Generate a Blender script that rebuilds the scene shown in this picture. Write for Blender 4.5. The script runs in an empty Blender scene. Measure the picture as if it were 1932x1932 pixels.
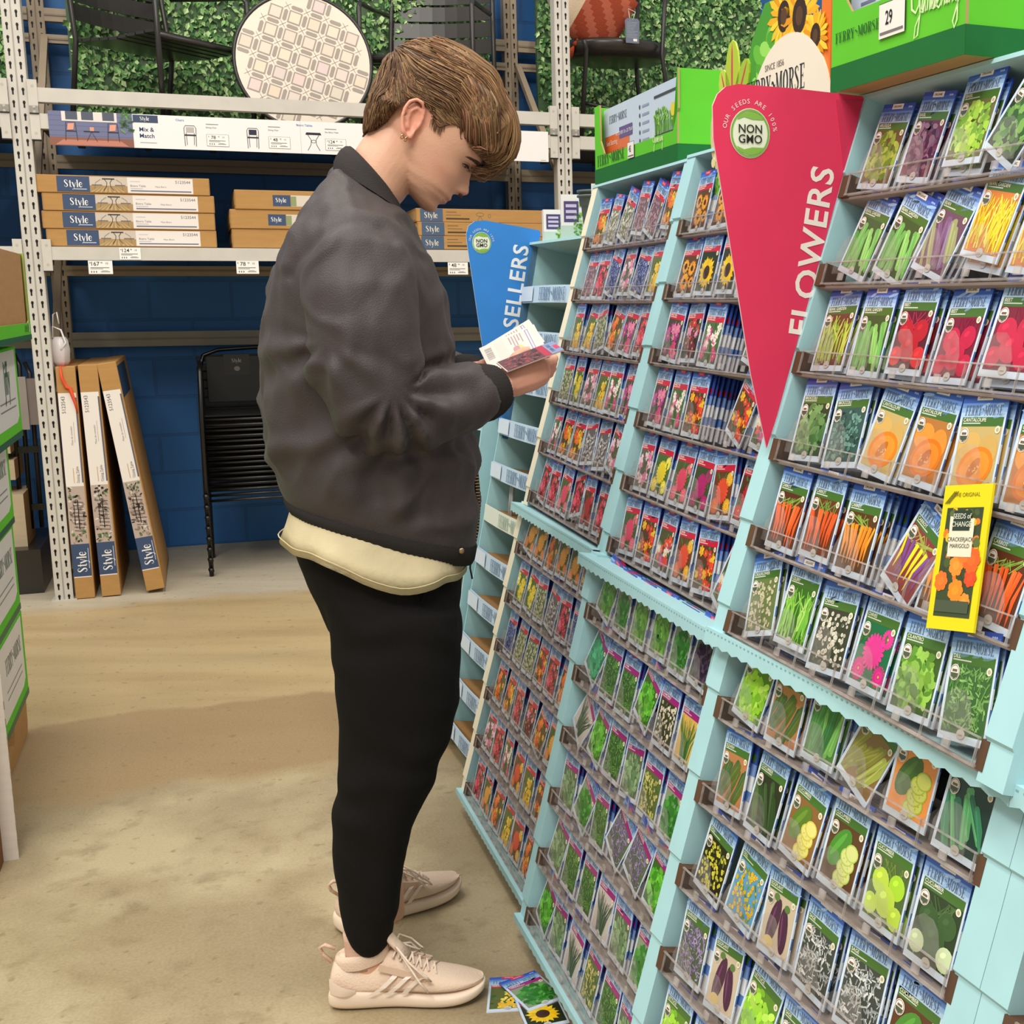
import bpy, math, random
from mathutils import Vector, Matrix
R = random.Random(7)
SC = bpy.context.scene
COL = SC.collection
PI = math.pi
# ------------------------------------------------------------------ camera, world, light, exposure
F_PX, PITCH, ROLL, CX, CY, CAMH = 2351.85, 0.16937, -0.00585, 1288.1, 966.2, 1.29
_cp, _sp, _cr, _sr = math.cos(PITCH), math.sin(PITCH), math.cos(ROLL), math.sin(ROLL)
_ri, _up, FWD = Vector((1, 0, 0)), Vector((0, _sp, _cp)), Vector((0, _cp, -_sp))
RI = _ri * _cr + _up * _sr
UP = -_ri * _sr + _up * _cr
EYE = Vector((0, 0, CAMH))
cam_d = bpy.data.cameras.new('camera')
cam = bpy.data.objects.new('camera', cam_d); COL.objects.link(cam)
cam.matrix_world = Matrix((( RI.x, UP.x, -FWD.x, 0), (RI.y, UP.y, -FWD.y, 0), (RI.z, UP.z, -FWD.z, CAMH), (0, 0, 0, 1)))
cam_d.sensor_width = 36; cam_d.lens = F_PX / 1932 * 36
cam_d.shift_x = -(CX - 966) / 1932; cam_d.shift_y = (CY - 966) / 1932
cam_d.clip_start = 0.05; cam_d.clip_end = 60
SC.camera = cam
wd = bpy.data.worlds.new('store_ambient'); SC.world = wd; wd.use_nodes = True
wd.node_tree.nodes['Background'].inputs[0].default_value = (1.0, 0.96, 0.90, 1)
wd.node_tree.nodes['Background'].inputs[1].default_value = 0.62
def area(name, loc, sx, sy, power, col=(1, .95, .86), rot=(0, 0, 0)):
    l = bpy.data.lights.new(name, 'AREA'); l.shape = 'RECTANGLE'; l.size = sx; l.size_y = sy
    l.energy = power; l.color = col
    o = bpy.data.objects.new(name, l); COL.objects.link(o); o.location = loc; o.rotation_euler = rot
    return o
area('ceiling_light', (-1.4, 2.2, 5.6), 0.7, 7.0, 150, rot=(0, 0, 0.37))
area('ceiling_light', (1.75, 2.2, 5.6), 0.4, 6.0, 150, rot=(0, 0, 0.37))
area('ceiling_light', (-3.2, 1.0, 5.6), 0.7, 7.0, 130, rot=(0, 0, 0.37))
area('ceiling_light', (-0.9, -1.6, 5.2), 3.0, 0.9, 190, rot=(0.42, 0.0, 0.1))
SC.view_settings.view_transform = 'Standard'; SC.view_settings.look = 'None'
SC.view_settings.gamma = 1; SC.view_settings.use_curve_mapping = False
SC.view_settings.exposure = 0.0
cy = SC.cycles
cy.max_bounces = 6; cy.diffuse_bounces = 3; cy.glossy_bounces = 2; cy.transmission_bounces = 2
cy.transparent_max_bounces = 12; cy.caustics_reflective = False; cy.caustics_refractive = False
cy.use_denoising = True; cy.use_adaptive_sampling = True; cy.adaptive_threshold = .02; cy.sample_clamp_indirect = 4
# ------------------------------------------------------------------ helpers
def ray(x, y):
    return FWD + RI * ((x - CX) / F_PX) - UP * ((y - CY) / F_PX)
def on_floor(x, y, z=0.0):
    d = ray(x, y); return EYE + d * ((z - CAMH) / d.z)
def on_plane(x, y, o, n):
    d = ray(x, y); o = Vector(o); n = Vector(n); return EYE + d * ((o - EYE).dot(n) / d.dot(n))
def lin(c):
    return c / 12.92 if c <= .04045 else ((c + .055) / 1.055) ** 2.4
def H(h):
    return tuple(lin(int(h[i:i+2], 16) / 255) for i in (0, 2, 4))
MATS = {}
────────
## Directive
Every line of the material is to be quoted exactly, with no pictures carried over.

## Output below
Generate a Blender script that rebuilds the scene shown in this picture. Write for Blender 4.5. The script runs in an empty Blender scene. Measure the picture as if it were 1932x1932 pixels.
import bpy, math, random
from mathutils import Vector, Matrix
R = random.Random(7)
SC = bpy.context.scene
COL = SC.collection
PI = math.pi
# ------------------------------------------------------------------ camera, world, light, exposure
F_PX, PITCH, ROLL, CX, CY, CAMH = 2351.85, 0.16937, -0.00585, 1288.1, 966.2, 1.29
_cp, _sp, _cr, _sr = math.cos(PITCH), math.sin(PITCH), math.cos(ROLL), math.sin(ROLL)
_ri, _up, FWD = Vector((1, 0, 0)), Vector((0, _sp, _cp)), Vector((0, _cp, -_sp))
RI = _ri * _cr + _up * _sr
UP = -_ri * _sr + _up * _cr
EYE = Vector((0, 0, CAMH))
cam_d = bpy.data.cameras.new('camera')
cam = bpy.data.objects.new('camera', cam_d); COL.objects.link(cam)
cam.matrix_world = Matrix((( RI.x, UP.x, -FWD.x, 0), (RI.y, UP.y, -FWD.y, 0), (RI.z, UP.z, -FWD.z, CAMH), (0, 0, 0, 1)))
cam_d.sensor_width = 36; cam_d.lens = F_PX / 1932 * 36
cam_d.shift_x = -(CX - 966) / 1932; cam_d.shift_y = (CY - 966) / 1932
cam_d.clip_start = 0.05; cam_d.clip_end = 60
SC.camera = cam
wd = bpy.data.worlds.new('store_ambient'); SC.world = wd; wd.use_nodes = True
wd.node_tree.nodes['Background'].inputs[0].default_value = (1.0, 0.96, 0.90, 1)
wd.node_tree.nodes['Background'].inputs[1].default_value = 0.62
def area(name, loc, sx, sy, power, col=(1, .95, .86), rot=(0, 0, 0)):
    l = bpy.data.lights.new(name, 'AREA'); l.shape = 'RECTANGLE'; l.size = sx; l.size_y = sy
    l.energy = power; l.color = col
    o = bpy.data.objects.new(name, l); COL.objects.link(o); o.location = loc; o.rotation_euler = rot
    return o
area('ceiling_light', (-1.4, 2.2, 5.6), 0.7, 7.0, 150, rot=(0, 0, 0.37))
area('ceiling_light', (1.75, 2.2, 5.6), 0.4, 6.0, 150, rot=(0, 0, 0.37))
area('ceiling_light', (-3.2, 1.0, 5.6), 0.7, 7.0, 130, rot=(0, 0, 0.37))
area('ceiling_light', (-0.9, -1.6, 5.2), 3.0, 0.9, 190, rot=(0.42, 0.0, 0.1))
SC.view_settings.view_transform = 'Standard'; SC.view_settings.look = 'None'
SC.view_settings.gamma = 1; SC.view_settings.use_curve_mapping = False
SC.view_settings.exposure = 0.0
cy = SC.cycles
cy.max_bounces = 6; cy.diffuse_bounces = 3; cy.glossy_bounces = 2; cy.transmission_bounces = 2
cy.transparent_max_bounces = 12; cy.caustics_reflective = False; cy.caustics_refractive = False
cy.use_denoising = True; cy.use_adaptive_sampling = True; cy.adaptive_threshold = .02; cy.sample_clamp_indirect = 4
# ------------------------------------------------------------------ helpers
def ray(x, y):
    return FWD + RI * ((x - CX) / F_PX) - UP * ((y - CY) / F_PX)
def on_floor(x, y, z=0.0):
    d = ray(x, y); return EYE + d * ((z - CAMH) / d.z)
def on_plane(x, y, o, n):
    d = ray(x, y); o = Vector(o); n = Vector(n); return EYE + d * ((o - EYE).dot(n) / d.dot(n))
def lin(c):
    return c / 12.92 if c <= .04045 else ((c + .055) / 1.055) ** 2.4
def H(h):
    return tuple(lin(int(h[i:i+2], 16) / 255) for i in (0, 2, 4))
MATS = {}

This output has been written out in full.